Regulatory Alert: CFPB Invokes Authority to Examine Nonbank Companies

The Consumer Financial Protection Bureau (CFPB) announced that it is invoking a largely unused legal provision to examine nonbank financial companies that pose risks to consumers. 

Background

The CFPB continues to expand its authority to supervise the financial services space. On Monday, April 25, 2022, the CFPB announced that it will start using its authority to examine nonbank financial services institutions whose activities the CFPB has “reasonable cause to determine pose risks to consumers.”  The CFPB may deem such risky conduct to include potentially unfair, deceptive, or abusive acts or practices, or other acts or practices that potentially violate federal consumer financial law.

This announcement is rooted in its authority to supervise nonbanks subject to the Dodd-Frank Act to:

  • assess compliance with the requirements of Federal consumer financial law;
  • obtain information about such persons’ activities and compliance systems or procedures; and
  • detect and assess risks to consumers and to markets for consumer financial products/services

Impacted Companies

Fintechs and nonbank service providers in the financial services space providing any consumer financial product or service fall under this authority.

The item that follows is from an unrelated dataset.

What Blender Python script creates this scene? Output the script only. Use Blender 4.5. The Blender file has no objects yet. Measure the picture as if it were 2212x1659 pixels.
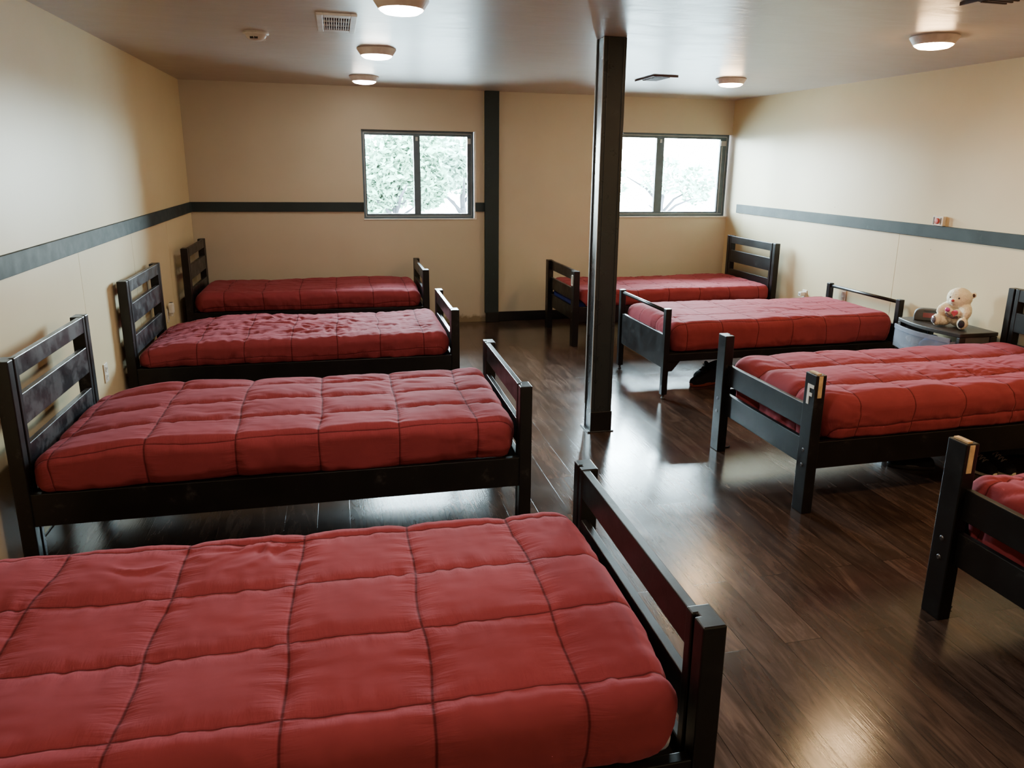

As a backdrop, under its authority, a number of entity categories are subject to CFPB’s nonbank supervision program:

  1. All nonbank entities in the mortgage, private student loan, and payday loan industries.
  2. “Larger participants” in other nonbank markets for consumer financial products and services with certain thresholds in consumer reporting, debt collection, student loan servicing, international remittances, and auto loan servicing.
  3. Any nonbank whose activities the CFPB has reasonable cause to determine pose risks to consumers, not specific to any particular consumer financial product or service.

It is this third category where the CFPB sees an opportunity to widen its jurisdiction and potentially disclose the entities that it has determined pose risks to consumers. The basis for such determinations may be CFPB complaints, whistleblower complaints, state and federal partners, and information from other sources (e.g., court opinions/decisions or news reports).

Potential Risks

Some potential risks may include:

  • The CFPB may potentially deem all manner of activity “risky,” and can therefore exercise its supervisory authority.
  • Entities that may have believed that they were outside the reach of the CFPB should reconsider and take steps to reduce risk in anticipation of a potential exam.
  • Any designation that a particular entity poses risks to consumers will likely mean the resulting examination will be a precursor to an enforcement investigation.